O mayor cruzou Rafah no dia em que foi anunciada a vitória de Mohamed Morsi. “Recebi telefonemas de Gaza. Comemoravam, talvez mais do que os egípcios. Esperam que a situação melhore”, diz. “Há ano e meio, Morsi estava preso e Mubarak era Presidente. Agora Morsi é Presidente e Mubarak está na prisão. Tinha feito tudo para isolar Gaza”.
Em Cascais, o mayor falou das dificuldades de gestão do município, com cerca de meio milhão de habitantes. “Israel permite a entrada de alimentos. Nesse sentido, a situação melhorou. Mas é muito difícil arranjar material de construção. A maior parte chega-nos através de túneis clandestinos. Por vezes, não há combustível. Para recolher o lixo recorremos a veículos puxados por animais. Mas nunca nos rendemos. Tentamos sempre adaptar-nos”.

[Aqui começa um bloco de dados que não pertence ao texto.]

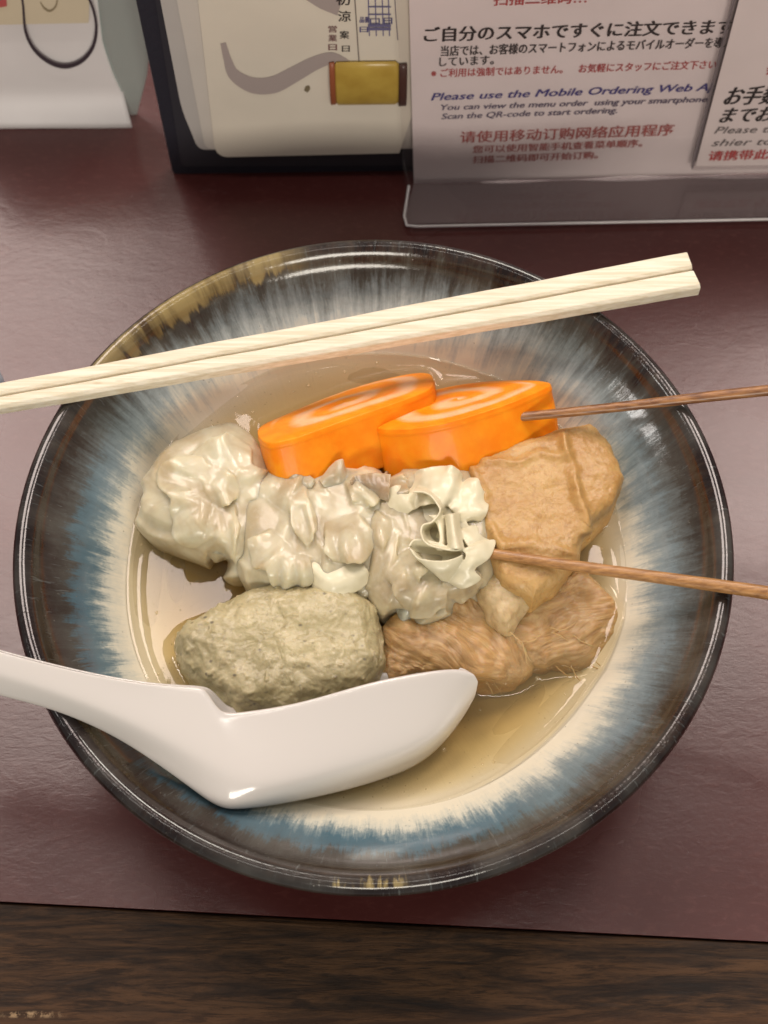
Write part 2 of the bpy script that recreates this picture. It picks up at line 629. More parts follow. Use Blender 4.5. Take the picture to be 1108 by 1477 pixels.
def m_chopstick():
    t = NT('pale_aspen_wood')
    v = t.obj()
    g = t.noise(t.scale(v, (0.05, 1.3, 1.3)), 800, 5, 0.65)
    c = t.mix(t.maprange(g, 0.40, 0.62), (0.66, 0.585, 0.43), (0.80, 0.745, 0.61))
    vo = t.n('ShaderNodeTexVoronoi')
    t.set(vo.inputs['Vector'], t.scale(v, (0.4, 1.5, 1.5)))
    vo.inputs['Scale'].default_value = 170
    spk = t.math('MULTIPLY', t.maprange(vo.outputs['Distance'], 0.13, 0.05), t.maprange(t.noise(v, 60, 2), 0.5, 0.58))
    c = t.mix(t.math('MULTIPLY', spk, 0.45), c, (0.45, 0.32, 0.18))
    t.bump(g, 0.0003, 0.3)
    t.p(color=c, rough=0.62, sss=0.08, sssr=(1, 0.7, 0.4), ssss=0.002)
    return t.m


def m_clear(tint=(0.9, 0.93, 0.93), body=0.06, bodycol=(0.5, 0.45, 0.45), rough=0.05):
    t = NT('clear_acrylic')
    t.t.nodes.remove(t.b)
    tr = t.n('ShaderNodeBsdfTransparent')
    tr.inputs[0].default_value = (*tint, 1)
    df = t.n('ShaderNodeBsdfDiffuse')
    df.inputs[0].default_value = (*bodycol, 1)
    m0 = t.n('ShaderNodeMixShader')
    m0.inputs[0].default_value = body
    t.t.links.new(tr.outputs[0], m0.inputs[1])
    t.t.links.new(df.outputs[0], m0.inputs[2])
    gl = t.n('ShaderNodeBsdfGlossy')
    gl.inputs['Roughness'].default_value = rough
    fr = t.n('ShaderNodeFresnel')
    fr.inputs['IOR'].default_value = 1.45
    m1 = t.n('ShaderNodeMixShader')
    gm_ = t.n('ShaderNodeNewGeometry')
    t.t.links.new(t.math('MULTIPLY', fr.outputs[0], t.math('SUBTRACT', 1.0, gm_.outputs['Backfacing'])), m1.inputs[0])
    t.t.links.new(m0.outputs[0], m1.inputs[1])
    t.t.links.new(gl.outputs[0], m1.inputs[2])
    t.t.links.new(m1.outputs[0], t.out.inputs['Surface'])
    return t.m


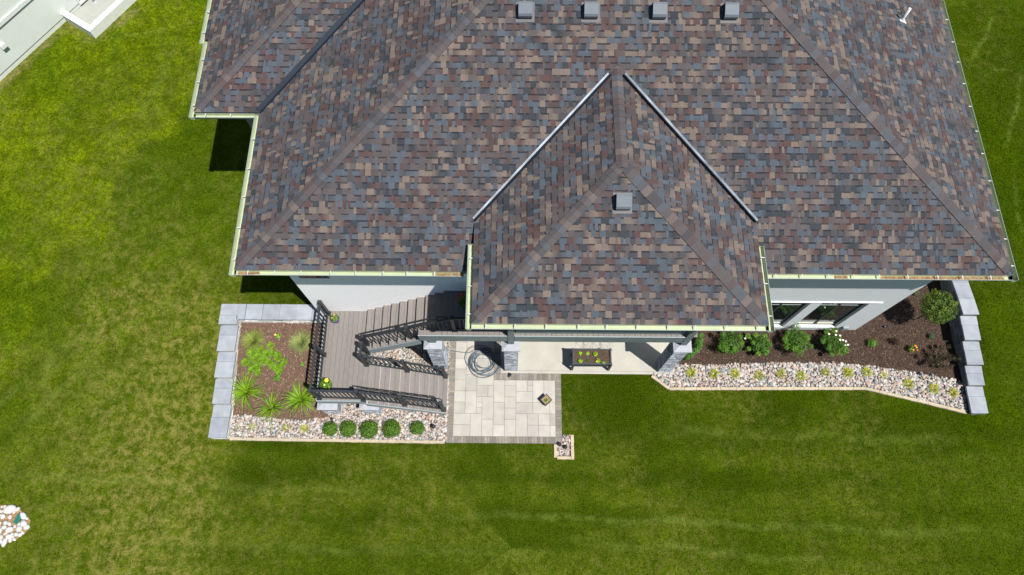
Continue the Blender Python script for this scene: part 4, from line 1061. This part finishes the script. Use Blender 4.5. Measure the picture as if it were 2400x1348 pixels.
def small(u, v, r, h, col, label, n=260, size=.028, flowers=None, name='perennial', z=0, lobes=4, cat='plant'):
    p = G(u, v, z); p.z = float(bed_z(p.x, p.y)) if p.x < -5.5 else (.02 if z == 0 else z)
    return plant(name, 0, 0, label, cat, lambda x, y, z_: [leaf_cloud(x, y, z_+h*.55, r, r, h*.55, n, size, col, lobes=lobes, shell=.45)], pos=p, flowers=flowers, stem_h=h*.5, stem_r=.006)
small(655,790,.09,.16,(.13,.28,.03),'small green perennial with a yellow bloom between the fountain grasses',160,flowers=[(-.05,0,.17,.035,(.75,.6,.12))],z=.3)
small(651,887,.14,.16,(.09,.22,.03),'low green seedling shrub below the sprawling shrub',240,z=.15)
small(712,857,.06,.1,(.10,.30,.03),'tiny green seedling near the landing railing',90,z=.15)
# rose shrubs on the right
WH = (.80,.78,.70)
def rose(u, v, r, h, label, flowers, n=2600, seedc=(.050,.125,.018), yel=True):
    r *= 1.14
    p = G(u, v, h*.55); p.z = .02
    pts = [(fx, fy, h*fz, .034, WH) for fx, fy, fz in flowers]
    def fol(x, y, z_):
        out = [leaf_cloud(x, y, z_+h*.50, r*.74, r*.74, h*.46, n, .024, seedc, lobes=12, shell=.38, dark=.6)]
        for k in range(16):
            a = r_.uniform(0, 6.28); q = r*r_.uniform(.35,1.0); rr_ = r*r_.uniform(.16,.36)
            out.append(leaf_cloud(x+math.cos(a)*q, y+math.sin(a)*q, z_+h*r_.uniform(.45,.9), rr_, rr_, rr_*.8, 230, .021, (.10,.23,.03) if (yel and k % 3 == 0) else (.065,.17,.025), shell=.45))
        return out
    return plant('rose_shrub', 0, 0, label, 'rose shrub', fol, 'rose shrubs in front of the windows', pos=p, flowers=pts, stem_h=h*.6)
rose(1716,804,.40,.75,'large green rose shrub, leftmost in front of the windows, one cream bloom',[(.36,.10,.75)])
rose(1781,808,.34,.60,'rounded bushy rose shrub, second from left in front of the windows',[])
rose(1870,802,.40,.75,'rose shrub with yellow-green top shoots, third in front of the windows',[])
rose(1953,803,.38,.72,'rose shrub dotted with white blooms, rightmost in front of the windows',[(.02,.28,.9),(-.2,.2,.85),(.05,-.02,1.02),(.24,-.05,.95),(.22,-.17,.9),(.34,-.13,.8),(-.05,.14,1.0),(.08,.12,1.0),(.15,-.02,.98)])
small(1681,821,.10,.22,(.06,.17,.03),'small green rose sucker left of the leftmost rose shrub',260)
# upright shrub beside the right column
p = G(1622, 815, .3); p.z = .02
def hedge(x, y, z_):
    out = []
    for (u, v, r) in ((1640,788,.11),(1641,800,.12),(1637,812,.12),(1629,822,.13),(1619,831,.12),(1611,838,.10),(1634,805,.13)):
        q = G(u, v, .35); out.append(leaf_cloud(q.x, q.y, .33, r, r, .32, 420, .020, (.055,.17,.03), lobes=3, shell=.4))
    return out
plant('cranesbill', 0, 0, 'green leafy shrub hugging the right stone column', 'shrub', hedge, pos=p, stem_h=.2)
small(2039,808,.15,.26,(.08,.20,.03),'small bright green perennial right of the rose shrubs',520)
small(2090,804,.16,.30,(.045,.016,.014),'small dark red barberry in the right mulch bed',420,.018)
small(2130,819,.12,.26,(.10,.20,.03),'small lily with orange blooms in the right mulch bed',150,.03,flowers=[(.05,.03,.28,.035,(.8,.28,.02)),(.09,-.02,.26,.03,(.8,.35,.03)),(-.02,-.09,.25,.03,(.75,.28,.02)),(.12,-.09,.22,.025,(.7,.3,.03))])
small(2178,791,.12,.20,(.055,.12,.085),'blue-green dome shaped plant in the right mulch bed',800,.012)
small(2143,690,.13,.14,(.09,.15,.09),'pale blue-green groundcover near the house corner',160,.02)
# bronze ninebark
p = G(2205, 845, .35); p.z = .02
def nine(x, y, z_):
    out = []
    for (du, dv, r) in ((0,0,.2),(-22,-5,.10),(22,-6,.13),(38,-3,.09),(48,0,.06),(10,-28,.10),(24,-30,.08),(-8,-22,.07),(-14,12,.09),(-17,35,.07),(-15,45,.04),(12,15,.12),(28,18,.08),(-5,8,.14),(5,-10,.14)):
        q = G(2200+du, 842+dv, .45); out.append(leaf_cloud(q.x, q.y, r_.uniform(.32,.52), r, r, r*.8, int(130*r/.1), .022, (.055,.045,.018), shell=.55, spread=.35))
    return out
r0 = plant('ninebark', 0, 0, 'dark bronze-leaved sprawling shrub beside the right retaining wall', 'shrub', nine, pos=p, stem_h=.4)
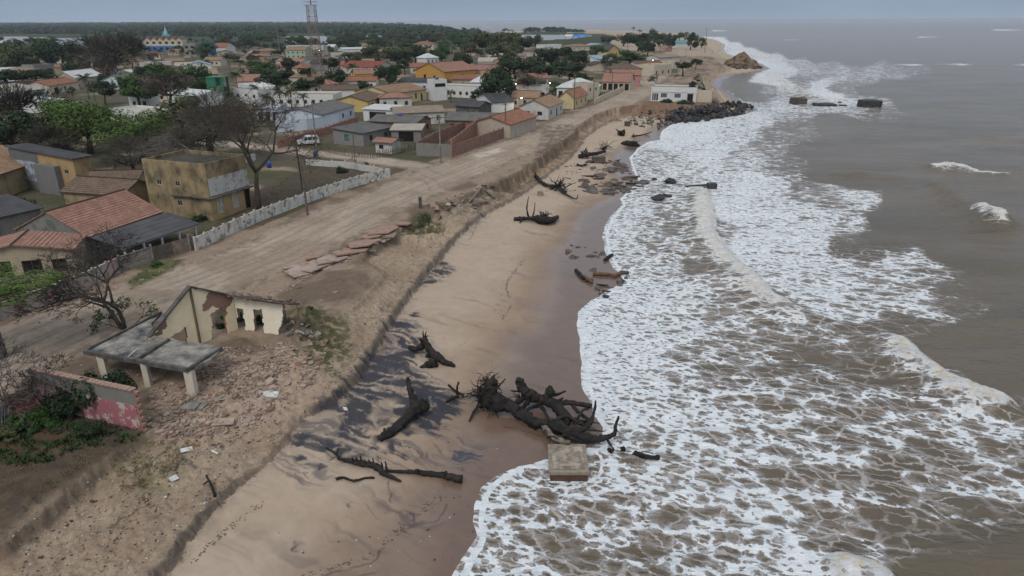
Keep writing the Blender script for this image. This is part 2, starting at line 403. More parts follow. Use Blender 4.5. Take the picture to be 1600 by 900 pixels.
relief += .9*gauss(700, 322, 3, 2.4)*fbm(GX*.9, GY*.9, 56, 3)
GZ = GZ+relief*np.clip(200/R_, 0, 1)
# ---- base colour of the soil, from what lies where
def L3(*c): return np.array(lin(*c))
def blend(c, m, k): return c*(1-m[..., None])+np.array(k)*m[..., None]
N1 = fbm(GX*.25, GY*.25, 1, 5); N2 = fbm(GX*1.5, GY*1.5, 2, 4); N3 = fbm(GX*5, GY*5, 4, 3)
sand = np.array([.355, .285, .218]); wet = np.array([.128, .082, .060]); soil = np.array([.15, .112, .082]); pack = np.array([.33, .268, .208]); grass = np.array([.075, .085, .03]); dark = np.array([.052, .04, .03]); black = np.array([.028, .031, .043])
Cg = np.zeros(GX.shape+(3,))+np.array([.27, .205, .15])
Cg = blend(Cg, sst(.4, .62, N1), soil)
vil = T['inA'] & (dRoad > 8) & inside(GX, GY, wpl([(-900, 57), (1060, 50), (1060, 120), (1000, 128), (740, 235), (560, 300), (300, 400), (0, 505), (-500, 700)], 3))
Cg = blend(Cg, vil*sst(.30, .5, fbm(GX*.12, GY*.12, 8, 4))*.9, [.07, .064, .042])
Cg = blend(Cg, vil*sst(.5, .6, N1)*.6, grass*.8)
Cg = blend(Cg, road, pack)
Cg = blend(Cg, road*sst(.42, .66, fbm(GX*.5, GY*.12, 12, 4))*.55, [.41, .335, .265])
Cg = blend(Cg, road*np.clip(ruts, 0, 1)*.6, [.22, .17, .13])
Cg = blend(Cg, road*sst(.5, .7, fbm(GX*.2, GY*.2, 13, 5))*.6, [.23, .175, .13])
verge = np.exp(-((dRoad-roadw)/1.2)**2)*T['inA']
Cg = blend(Cg, verge*sst(.4, .62, N2)*.65, [.12, .09, .065])
slope = ((T['sA'] > 0) & (T['sB'] < 0)).astype(float)
Cg = blend(Cg, slope*.8, [.36, .28, .20])
Cg = blend(Cg, slope*sst(.45, .65, N1)*.5, [.27, .19, .13])
Cg = blend(Cg, slope*sst(.52, .66, N2)*.45, [.2, .16, .12])
Cg = blend(Cg, slope*sst(.62, .72, N3)*.4, [.14, .11, .085])
faceA = np.exp(-((T['sA']-.25)/.5)**2)*np.clip(T['vA'], 0, 1)
Cg = blend(Cg, faceA*.85, [.12, .09, .065])
mid = ((T['sA'] > 0) & (T['sB'] < .3) & (T['vA'] > 1.1)).astype(float)
Cg = blend(Cg, mid*sst(.3, .6, fbm(GX*.5, GY*1.6, 15, 4))*.75, [.2, .135, .09])
PA_ = pldist(GX, GY, A_W, rmax=12)[2]
Cg = blend(Cg, mid*sst(.4, .7, vn(PA_*2.4, T['sA']*.4, 71))*.6, [.33, .24, .165]); Cg = blend(Cg, mid*sst(.55, .8, vn(PA_*3.3, T['sA']*.5, 72))*.6, [.08, .055, .04])
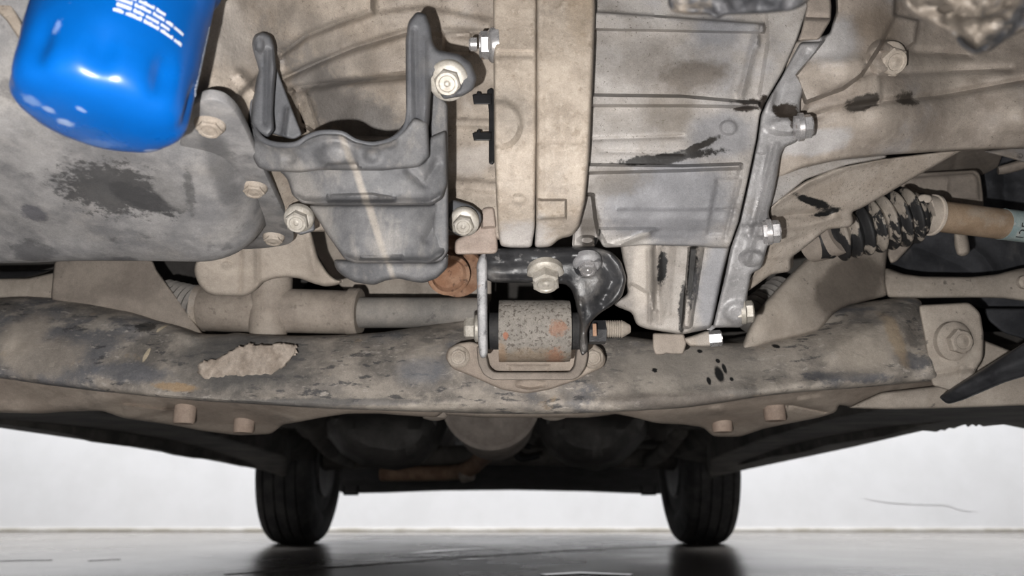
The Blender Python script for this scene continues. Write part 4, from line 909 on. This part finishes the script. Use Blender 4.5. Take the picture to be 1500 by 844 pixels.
tm = bpy.data.meshes.new_from_object(fo.evaluated_get(dg))
bpy.data.objects.remove(fo)
cc = st0 + sd * 0.0148
vw = (CAM - cc); vw = (vw - sd * vw.dot(sd)).normalized(); tg = sd.cross(vw).normalized()
if tg.z < 0: tg = -tg                                  # text runs up around the shaft
dv_ = []
for q in tm.vertices:
    th = (q.co.x - 0.004) / rs
    dv_.append(cc + (vw * math.cos(th) + tg * math.sin(th)) * (rs * 1.028) - sd * q.co.y)
build('digits', [*dv_], [list(p.vertices) for p in tm.polygons], m_blk, stk, 'black digits 125')

# ------------------------------------------------------------------ things around the right drive shaft
pl = sculpt('heat_plate', [(1300, 262), (1330, 254), (1430, 249), (1436, 256), (1440, 285), (1441, 312), (1400, 310), (1368, 306), (1360, 292), (1330, 280)], [(1340, 260, .67), (1440, 300, .665)], 0.012, m_brown, None, rim=(3, 0.003), step=3.5,
    feats=[('p', [(1315, 262), (1425, 254), (1432, 262), (1434, 292), (1370, 292), (1335, 275)], 0.004, 4), ('r', [(1388, 265), (1386, 285)], 3, 0.002)])
tag(pl, 'brown rectangular bracket plate above the drive shaft clamp', 'bracket plate')
fld = thing('folded_bracket', 'creased tan sheet metal between the casting and the bracket plate', 'sheet metal', P(1400, 240, .70))
sculpt('sheet', [(1320, 262), (1400, 215), (1475, 212), (1466, 232), (1462, 245), (1436, 258), (1430, 249), (1330, 256)], [(1400, 235, .69), (1340, 255, .70), (1460, 225, .70)], 0.015, m_brown, fld, rim=(2, 0.002), step=3.5, feats=[('r', [(1405, 220), (1398, 245)], 5, -0.006), ('r', [(1430, 222), (1446, 248)], 4, 0.005)])
tube('strap', [P(1462, 250, .68), P(1480, 246, .675), P(1530, 232, .66)], [0.006, 0.0075, 0.008], m_brown, fld, 12, flat=0.6)
sculpt('strap_plate', [(1440, 222), (1500, 214), (1540, 214), (1540, 245), (1500, 238), (1480, 232)], [(1500, 225, .63)], 0.01, m_diff, fld, rim=(3, 0.003), step=3.5, feats=[('b', 1495, 228, 4, 4, -0.004, 0.5)])
arch = thing('wheel_arch_liner', 'dark textured wheel arch liner behind the drive shaft at right', 'arch liner', P(1450, 320, .84))
sculpt('liner', [(1290, 235), (1560, 225), (1560, 470), (1430, 450), (1290, 440)], [(1290, 300, .80), (1560, 300, .76), (1400, 440, .81)], 0.03, m_dark, arch, step=7, rim=(4, 0.004), feats=[('r', [(1470, 250), (1475, 345)], 10, -0.01), ('r', [(1400, 345), (1440, 375), (1455, 395)], 7, 0.008), ('r', [(1455, 270), (1560, 275)], 8, 0.006), ('r', [(1340, 360), (1420, 395)], 8, -0.006)])
sculpt('lower_block', [(1440, 452), (1560, 452), (1560, 500), (1500, 497), (1470, 488), (1448, 470)], [(1500, 470, .72)], 0.03, m_dark, arch, rim=(4, 0.004))
stub = sculpt('breather_stub', [(1397, 340), (1416, 340), (1420, 358), (1421, 370), (1412, 376), (1402, 374), (1398, 360)], [(1408, 358, .63)], 0.012, m_tanplate, None, rim=(8, 0.008), step=3)
tag(stub, 'short tan stub pipe hanging below the drive shaft', 'pipe')
arm2 = sculpt('support_strut', [(1305, 345), (1348, 342), (1330, 365), (1312, 384), (1304, 386), (1300, 372)], [(1320, 362, .66)], 0.015, m_brown, None, rim=(4, 0.004), step=3)
tag(arm2, 'short tan strut under the rubber boot beside the arm horn', 'strut')
tr = thing('tie_rod', 'long tan tie rod with a flattened end running to the right edge', 'tie rod', P(1400, 420, .68))
sculpt('rod', [(1296, 392), (1320, 401), (1350, 405), (1420, 406), (1460, 402), (1490, 394), (1560, 385), (1680, 380), (1680, 455), (1560, 450), (1500, 441), (1470, 437), (1430, 436), (1350, 437), (1300, 436), (1296, 415)], bulge([(1300, 420, .665), (1500, 420, .655)], [(1290, 420), (1440, 421), (1680, 416)], 24, 0.010), 0.02, m_horn, tr, rim=(4, 0.004), step=3.5)
lathe('knob', P(1498, 414, .642), (0, -1, -0.2), [(0, 0.006), (0.004, 0.006), (0.006, 0.004)], m_tanplate, tr, 16)

# ------------------------------------------------------------------ front subframe crossmember
SY = 0.605
sf = thing('subframe', 'muddy steel subframe crossmember spanning the whole width under the engine', 'subframe', P(750, 560, SY))
subtop = [(-170, 452), (-100, 444), (-40, 438), (0, 437), (40, 432), (100, 437), (150, 444), (190, 455), (230, 470), (262, 478), (288, 489), (330, 490), (345, 487), (375, 490), (430, 492), (500, 491), (560, 487), (620, 478), (690, 467), (760, 466), (850, 474), (905, 490), (960, 498), (1040, 503), (1090, 502), (1120, 496), (1190, 482), (1218, 456), (1240, 447), (1300, 438), (1338, 434), (1350, 440), (1353, 457), (1362, 470), (1363, 500), (1370, 530), (1376, 558)]
subbot = [(1330, 562), (1250, 569), (1180, 574), (1120, 580), (1060, 590), (1000, 598), (900, 604), (800, 607), (700, 606), (600, 603), (480, 599), (400, 594), (300, 588), (220, 581), (140, 573), (60, 563), (0, 554), (-40, 551), (-170, 545)]
mid = [(-170, 495), (-40, 492), (100, 505), (220, 525), (330, 540), (500, 546), (700, 540), (900, 550), (1080, 545), (1200, 525), (1320, 500), (1376, 505)]
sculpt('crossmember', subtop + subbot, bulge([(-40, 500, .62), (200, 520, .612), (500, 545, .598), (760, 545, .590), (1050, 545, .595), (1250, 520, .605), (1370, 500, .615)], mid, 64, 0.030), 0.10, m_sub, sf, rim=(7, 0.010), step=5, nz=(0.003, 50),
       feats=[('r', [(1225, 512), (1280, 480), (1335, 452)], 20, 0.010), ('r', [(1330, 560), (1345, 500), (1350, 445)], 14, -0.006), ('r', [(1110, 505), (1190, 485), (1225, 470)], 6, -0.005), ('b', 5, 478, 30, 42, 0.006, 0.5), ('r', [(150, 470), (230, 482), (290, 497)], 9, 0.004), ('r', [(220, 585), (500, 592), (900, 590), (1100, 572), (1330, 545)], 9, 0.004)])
sculpt('mud_patch', [(288, 545), (291, 533), (300, 528), (318, 526), (330, 518), (348, 508), (365, 503), (385, 506), (410, 503), (434, 504), (436, 515), (425, 530), (408, 541), (396, 556), (382, 562), (358, 564), (344, 570), (326, 569), (320, 559), (300, 556)], [(288, 540, .597), (434, 510, .596), (340, 565, .60)], 0.02, m_mud, sf, rim=(3, 0.002), step=3, passes=0, nz=(0.0022, 7), jit=1.1)
sculpt('arm_horn', [(1082, 520), (1096, 482), (1112, 452), (1150, 410), (1190, 370), (1225, 335), (1300, 325), (1303, 345), (1297, 395), (1302, 433), (1240, 448), (1222, 458), (1200, 486), (1120, 505)], [(1100, 490, .615), (1300, 340, .68), (1300, 430, .67), (1200, 420, .635), (1200, 470, .625)], 0.05, m_horn, sf, rim=(8, 0.010), step=4.5, feats=[('r', [(1120, 470), (1190, 400), (1230, 370)], 25, 0.008)])
pad = sculpt('mounting_pad', [(1345, 447), (1420, 443), (1436, 458), (1441, 490), (1440, 525), (1428, 545), (1425, 560), (1400, 575), (1365, 565), (1355, 500)], [(1360, 500, .607), (1440, 500, .600)], 0.03, m_horn, sf, rim=(4, 0.004), step=4, feats=[('b', 1398, 500, 30, 32, 0.003, 0.25), ('b', 1415, 548, 14, 12, 0.003, 0.4), ('r', [(1362, 550), (1420, 540)], 4, -0.003)])
bolt(P(1397, 500, .600), (0.12, -0.9, -0.22), 0.0105, 0.011, m_horn, sf, 1.55, 0.3, spin=0.3)
sculpt('end_plate', [(1425, 492), (1560, 545), (1680, 560), (1680, 625), (1560, 605), (1500, 594), (1400, 598), (1310, 600), (1240, 598), (1290, 575), (1400, 562), (1440, 530)], [(1300, 590, .66), (1560, 560, .63)], 0.03, m_horn, sf, rim=(4, 0.005), step=5, feats=[('r', [(1320, 585), (1500, 570)], 14, 0.004)])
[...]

Dez dias antes do mayor viajar, Israel bombardeou Gaza. “Mataram 14 pessoas. Nunca sabemos quando e onde vão alvejar. Podemos ir a passar e ser atingidos.” Israel sente-se ameaçado pelos rockets disparados de Gaza. Não deveria o Hamas, que controla o território, fazer mais para impedi-lo? Mohamed al-Halabi, diretor para a Cooperação Internacional da cidade de Gaza, que assiste à entrevista, incomoda-se: “Eles chamam-lhe rockets, mas às vezes são lançados na direção de Israel e aterram… do lado palestiniano. Se atingirem uma pessoa não a matam. Quando se vive em Gaza e se vê Israel a disparar e a matar, que podemos fazer? Não temos aviões nem tanques”.
Antes de regressar, Rafiq Mikki tratou os dentes no consultório de um sobrinho em Lisboa. Já Mohamed, 37 anos, aproveitou a liberdade para passear pela região. Quando voltasse, já sabia o que esperar: “Um palestiniano com menos de 40 anos que chegue ao Cairo rumo a Gaza não pode sair do aeroporto. Fica numa sala à espera do autocarro diário, às 8h, que vai para Rafah. É logo deportado”.
COOPERAÇÃO: DEIXAR A MARCA NUMA PRAÇA
Cascais é uma das cinco cidades europeias geminadas com Gaza. As outras são Barcelona (Espanha), Turim (Itália), Dunquerque (França) e Tromso (Noruega). “Com Dunquerque, estamos a fazer um projeto de redes de abastecimento de água, com recurso a financiamento da UE”, disse ao “Expresso” Alexandre Faria, vereador da Câmara de Cascais para as Relações Internacionais. “Combinámos também uma formação de técnicos, com estágios cá e lá. E recuperámos uma ideia antiga, que não avançou devido à Intifada (2000): uma Praça de Cascais em Gaza”, um espaço com um objetivo social, destinado a famílias e crianças. A ideia não é original. Na cidade, já existe o Parque Barcelona. Diz o mayor: “Em Gaza, apanhamos um táxi, pedimos para ir para Barcelona e o taxista deixa-nos na zona do parque”. Cascais quer seguir o exemplo e tornar-se num destino na Faixa de Gaza.